The busiest women the world has ever seen were the wives and daughters of the Southern planters during the days of slavery. They were busy from morning until night, and sometimes far into the night.

They were practically at the head of the commissary and sanitary departments of the plantation. It was a part of their duty to see that the negroes were properly fed, clothed, and shod. They did not, it is true, go into the market and purchase the supplies; that was a matter that could be attended to even by a dull-witted man; but after the supplies were bought it was the woman's intelligent management that caused them to be properly distributed.

I have never yet heard of a Southern woman who surrendered the keys of her smoke-house and store-room to an overseer. The distribution of the supplies, however, was a comparatively small item.
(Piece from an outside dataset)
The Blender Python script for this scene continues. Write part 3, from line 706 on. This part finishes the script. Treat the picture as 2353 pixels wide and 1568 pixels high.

Take, for example, the clothing provided for, say one hundred negroes, male and female, large and small. The cloth was bought in bolts, though occasionally a considerable portion was woven on the plantation on the old-fashioned hand-looms. Whether bought or woven the cloth had to be cut out and made into garments. Who was to superintend and see to all this if not the woman? Who was at the head of the domestic establishment? There were seamstresses to make up the clothes, but all the details and preparations had to be looked after by the mistress, and it oftentimes fell to her lot to go down on her knees on the floor and cut out garments for hours at a time.